In this example, the flow can be set up in two ways:

  1. Define flow capacity in all the valves, define the maximum flow allowed into the network in the feeder. The actual flow into the flow network will be calculated based on the valve settings (valve open/close, opening position). If the Maximum flow set in the feeder is less than total valve demand, then flow to each valve will be reduced proportionally.
  2. Define the Actual flowrate in the Feeder; Set some/all the Valve CapacityControl to Off, the full flow will be distributed between all the valves that are turned on.

Viewing Transfer Pull Results

The best place to obtain flow network information is from Ties (where flow split or combine), as shown in the picture below.

Transfer PullExample1.1.png

We can obtain the following information from this summary:

  1. The Maximum available flow allowed is 1000 t/h (user defined value, set in the feeder)
  2. The actual flow to the network is 390 t/h, which is the sum of P_002 (set by Valve_1), P_003(set by Valve_2) and P_004 (set by Valve_3)
  3. The flow network has 3 flow paths (from the tie)

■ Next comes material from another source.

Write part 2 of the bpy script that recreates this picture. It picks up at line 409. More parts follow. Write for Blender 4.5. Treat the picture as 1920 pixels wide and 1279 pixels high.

Example 2: Transfer Pull network with Flow Restriction

Transfer PullExample4.1.png

  1. In this example, user must specify flow capacity for both pumps.
  2. Pump speed can be used to vary the pump throughput.
  3. Pump can be stopped to block flow.
  4. Valves VLV_012, to VLV_015 maybe left as ON/OFF valves (with no flow capacity configured). Use these valves to isolate flow if required.
  5. Valve VLV_016 maybe used to restrict flow from the flow network.
  6. If TNK_001 has enough material, and isolation valves (VLV_012 to VLV_015) are opened, then flow out from TNK_001 will be the lower value of (PMP_011 * %Speed/100 + PMP_012 * %Speed/100) and (VLV_016 * %Opening/100).

Example 3: Transfer Pull network with multiple Feed source

Transfer PullExample2.png

In this example,

  1. The valve capacity control maybe set to the Off position, as flow demand should come from the pump.
  2. If a capacity is set for the valve, then the lower of the two capacities (valve or pump) will be used for the network.
  3. User MUST specify flow capacity for the pumps.
  4. The pump/valve maybe switched off.
  5. The actual flow may be varied by varying the pump speed.

Multiple Source Issue:

  1. This project has more than one source (XPG_005 and XPG_006), this is generally NOT recommended as there is no definite solution as to how the total feed is supplied.
  2. A better way of configuring this flowsheet is to add a valve to one of the feeding lines, thus allowing one line to float only.
Transfer PullExample2.1.png

Example 4: Working around the No Recycle Permitted Issue

SysCAD in Transfer Pull Mode does not currently support a recycle within an identified local Transfer Pull Network. The error message as shown below is given and the solver will not proceed.

Transfer PullExample3.png

In this example, part of the flow is returned to the tank, creating a recycle loop, this is not allowed in the Transfer Pull Mode. In some recycle arrangements there could be an infinite number of solutions. To workaround this issue, and still use Transfer Pull mode, the following modification is needed:

  1. Break up line P_031 with two feeder/XPG connectors
  2. Do NOT use the cross page connection to link up the flow, as this actual will cause the two pipes to be treated as one.
  3. Use the Composition Fetch section to transfer all flow properties from P_031 to XPG_034. The Composition Fetch makes an exact copy of the flow conditions while keeping the line "broken", thus breaking the recycle line.
Transfer PullExample3.2.png


  1. By breaking the recycle with crosspage connectors and using composition fetch, an iteration delay is introduced. At any given step, the flow in pipe P_032 will be equal to the flow in P_031 from the previous step. Care may be required in setting the flow in XPG_034 for the very first iteration.